A juste titre, Sueurs Froides mérite amplement le titre de plongée vertigineuse dans les affres de l'inconscient et de la psychanalyse. Ainsi, le long-métrage se divise en deux parties bien distinctes. La première se résume à une quête effrénée du désir. John Ferguson, qui souffre d'acrophobie (la peur du vide), est chargé d'épier et de surveiller Madeleine, qui semble poursuivie par l'esprit d'une morte (je renvoie au synopsis). Très vite, John s'acoquine et s'énamoure de cette jeune femme belle et énigmatique. Hélas, même après avoir sauvé sa dulcinée d'une mort certaine, John ne peut empêcher l'inévitable. Madeleine se jette du haut d'un clocher. Pour John, cette séquence symbolique et traumatique n'est qu'une réminiscence de son passé. Dès lors, Sueurs Froides se transmute subrepticement en thriller métaphysique.
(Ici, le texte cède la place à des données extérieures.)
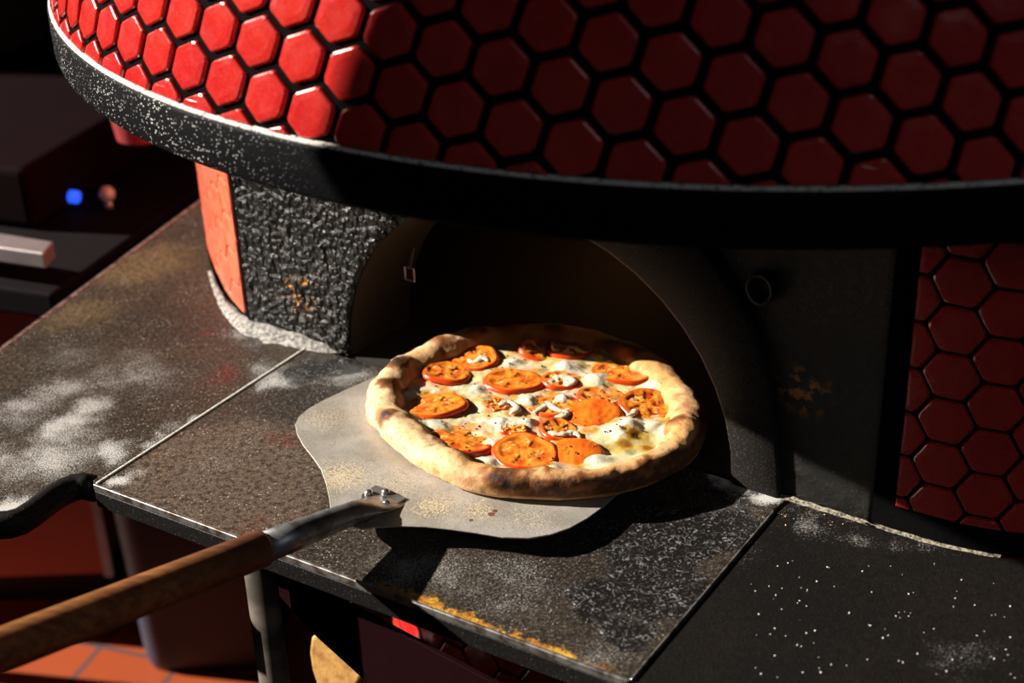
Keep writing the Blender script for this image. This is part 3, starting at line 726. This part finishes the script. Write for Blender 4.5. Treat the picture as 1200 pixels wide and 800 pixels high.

Puis, dans la seconde partie du film, John fait la connaissance de Judy, le parfait sosie de Madeleine. A travers cette femme transformée en véritable poupée fétichiste, John va reproduire la même trajectoire funeste... Avec Sueurs Froides, Alfred Hitchcock aborde de nombreuses thématiques complexes et amphigouriques. En vérité, l'acrophobie sous-jacente n'est qu'un miroir, un leurre et un simulacre des pulsions archaïques et primitives de John Ferguson.
A travers cette quête effrénée d'une femme inaccessible, c'est bien la peur de ne pas être à la hauteur (c'est le cas de le dire...) qui poursuit inlassablement le héros du film. Puis, dans la seconde partie, cette angoisse reptilienne se transmue en jeu de manipulation et de transformation. Judy se doit de revêtir les oripeaux et les plus beaux atours de Madeleine sans jamais barguigner.
Pourtant, la jeune femme est bien destinée à suivre la même trajectoire morbide. Tel est, par ailleurs, l'avertissement rédhibitoire de Madeleine, son index désignant le tronc d'un arbre : "Je suis née ici et je suis morte quelque part par-là...". Chaque être humain poursuit son propre fantôme et son propre passé, semble nous dire Alfred Hitchcock... Le maître du suspense se languit lui-même de cette confusion entre les deux personnages féminins. Contre toute attente, Judy accepte cette duplicité et ce cheminement hébéphrénique. A cela, viennent également s'ajouter les thématiques de la mémoire et du temps qui passe, comme si le passé devait inexorablement se rappeler au présent et s'imbriquer sur un avenir chimérique. Pour Alfred Hitchcock, ce sont les morts qui gouvernent les vivants, à l'image du personnage de Madeleine, poursuivant inlassablement la mémoire de John Ferguson.
Bref, un tel film mériterait sans doute un meilleur niveau d'analyse. En l'état, chaque spectateur pourra avoir sa propre interprétation du film. En quelques mots : un vrai coup de maître !
Note : 18.5/20
(1) Synopsis du film sur : http://www.dvdclassik.com/critique/sueurs-froides-hitchcock
C'est le seul Hitchcock auquel je n'ai pas adhéré.